- _WHAT IS EXPECTED_
Write out the listing beneath this instruction in its entirety, exactly as it reads.

===== INPUT RECORDS =====

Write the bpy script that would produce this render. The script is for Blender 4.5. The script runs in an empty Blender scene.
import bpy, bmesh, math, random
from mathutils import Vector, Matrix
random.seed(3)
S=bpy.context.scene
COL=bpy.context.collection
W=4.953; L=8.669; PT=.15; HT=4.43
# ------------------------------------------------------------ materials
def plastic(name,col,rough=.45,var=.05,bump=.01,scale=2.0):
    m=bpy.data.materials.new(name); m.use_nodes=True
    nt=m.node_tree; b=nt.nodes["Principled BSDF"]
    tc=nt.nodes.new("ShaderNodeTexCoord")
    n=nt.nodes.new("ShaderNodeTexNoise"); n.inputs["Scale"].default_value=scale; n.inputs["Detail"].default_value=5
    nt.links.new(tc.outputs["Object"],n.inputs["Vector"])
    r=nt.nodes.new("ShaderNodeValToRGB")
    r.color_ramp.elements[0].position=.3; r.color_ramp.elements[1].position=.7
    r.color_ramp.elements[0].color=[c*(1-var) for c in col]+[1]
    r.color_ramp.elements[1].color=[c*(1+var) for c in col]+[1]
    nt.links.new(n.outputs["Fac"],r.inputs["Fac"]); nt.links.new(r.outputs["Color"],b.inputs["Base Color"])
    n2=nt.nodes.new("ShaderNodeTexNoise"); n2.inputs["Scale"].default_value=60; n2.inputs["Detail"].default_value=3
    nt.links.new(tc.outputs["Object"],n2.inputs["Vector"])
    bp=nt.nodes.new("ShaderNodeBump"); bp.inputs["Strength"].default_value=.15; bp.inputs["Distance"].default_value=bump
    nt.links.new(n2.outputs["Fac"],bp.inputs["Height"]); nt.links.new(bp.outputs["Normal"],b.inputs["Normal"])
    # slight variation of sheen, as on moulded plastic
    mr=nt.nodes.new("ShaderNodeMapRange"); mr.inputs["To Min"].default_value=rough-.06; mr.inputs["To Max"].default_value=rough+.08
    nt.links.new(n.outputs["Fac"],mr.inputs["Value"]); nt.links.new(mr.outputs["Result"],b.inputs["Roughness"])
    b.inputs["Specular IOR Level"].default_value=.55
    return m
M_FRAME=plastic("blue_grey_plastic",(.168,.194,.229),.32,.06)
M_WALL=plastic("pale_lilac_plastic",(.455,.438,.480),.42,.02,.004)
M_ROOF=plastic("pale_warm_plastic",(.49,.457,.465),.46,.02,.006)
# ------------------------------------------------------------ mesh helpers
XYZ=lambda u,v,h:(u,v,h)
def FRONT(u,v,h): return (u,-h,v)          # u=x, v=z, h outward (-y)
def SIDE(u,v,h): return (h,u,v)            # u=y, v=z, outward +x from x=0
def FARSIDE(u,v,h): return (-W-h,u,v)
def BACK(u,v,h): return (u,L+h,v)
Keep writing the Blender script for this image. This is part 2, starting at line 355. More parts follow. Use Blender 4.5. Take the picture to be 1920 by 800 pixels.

=====

- _ANSWER TO THE TASK_
Write the bpy script that would produce this render. The script is for Blender 4.5. The script runs in an empty Blender scene.
import bpy, bmesh, math, random
from mathutils import Vector, Matrix
random.seed(3)
S=bpy.context.scene
COL=bpy.context.collection
W=4.953; L=8.669; PT=.15; HT=4.43
# ------------------------------------------------------------ materials
def plastic(name,col,rough=.45,var=.05,bump=.01,scale=2.0):
    m=bpy.data.materials.new(name); m.use_nodes=True
    nt=m.node_tree; b=nt.nodes["Principled BSDF"]
    tc=nt.nodes.new("ShaderNodeTexCoord")
    n=nt.nodes.new("ShaderNodeTexNoise"); n.inputs["Scale"].default_value=scale; n.inputs["Detail"].default_value=5
    nt.links.new(tc.outputs["Object"],n.inputs["Vector"])
    r=nt.nodes.new("ShaderNodeValToRGB")
    r.color_ramp.elements[0].position=.3; r.color_ramp.elements[1].position=.7
    r.color_ramp.elements[0].color=[c*(1-var) for c in col]+[1]
    r.color_ramp.elements[1].color=[c*(1+var) for c in col]+[1]
    nt.links.new(n.outputs["Fac"],r.inputs["Fac"]); nt.links.new(r.outputs["Color"],b.inputs["Base Color"])
    n2=nt.nodes.new("ShaderNodeTexNoise"); n2.inputs["Scale"].default_value=60; n2.inputs["Detail"].default_value=3
    nt.links.new(tc.outputs["Object"],n2.inputs["Vector"])
    bp=nt.nodes.new("ShaderNodeBump"); bp.inputs["Strength"].default_value=.15; bp.inputs["Distance"].default_value=bump
    nt.links.new(n2.outputs["Fac"],bp.inputs["Height"]); nt.links.new(bp.outputs["Normal"],b.inputs["Normal"])
    # slight variation of sheen, as on moulded plastic
    mr=nt.nodes.new("ShaderNodeMapRange"); mr.inputs["To Min"].default_value=rough-.06; mr.inputs["To Max"].default_value=rough+.08
    nt.links.new(n.outputs["Fac"],mr.inputs["Value"]); nt.links.new(mr.outputs["Result"],b.inputs["Roughness"])
    b.inputs["Specular IOR Level"].default_value=.55
    return m
M_FRAME=plastic("blue_grey_plastic",(.168,.194,.229),.32,.06)
M_WALL=plastic("pale_lilac_plastic",(.455,.438,.480),.42,.02,.004)
M_ROOF=plastic("pale_warm_plastic",(.49,.457,.465),.46,.02,.006)
# ------------------------------------------------------------ mesh helpers
XYZ=lambda u,v,h:(u,v,h)
def FRONT(u,v,h): return (u,-h,v)          # u=x, v=z, h outward (-y)
def SIDE(u,v,h): return (h,u,v)            # u=y, v=z, outward +x from x=0
def FARSIDE(u,v,h): return (-W-h,u,v)
def BACK(u,v,h): return (u,L+h,v)
Keep writing the Blender script for this image. This is part 2, starting at line 355. More parts follow. Use Blender 4.5. Take the picture to be 1920 by 800 pixels.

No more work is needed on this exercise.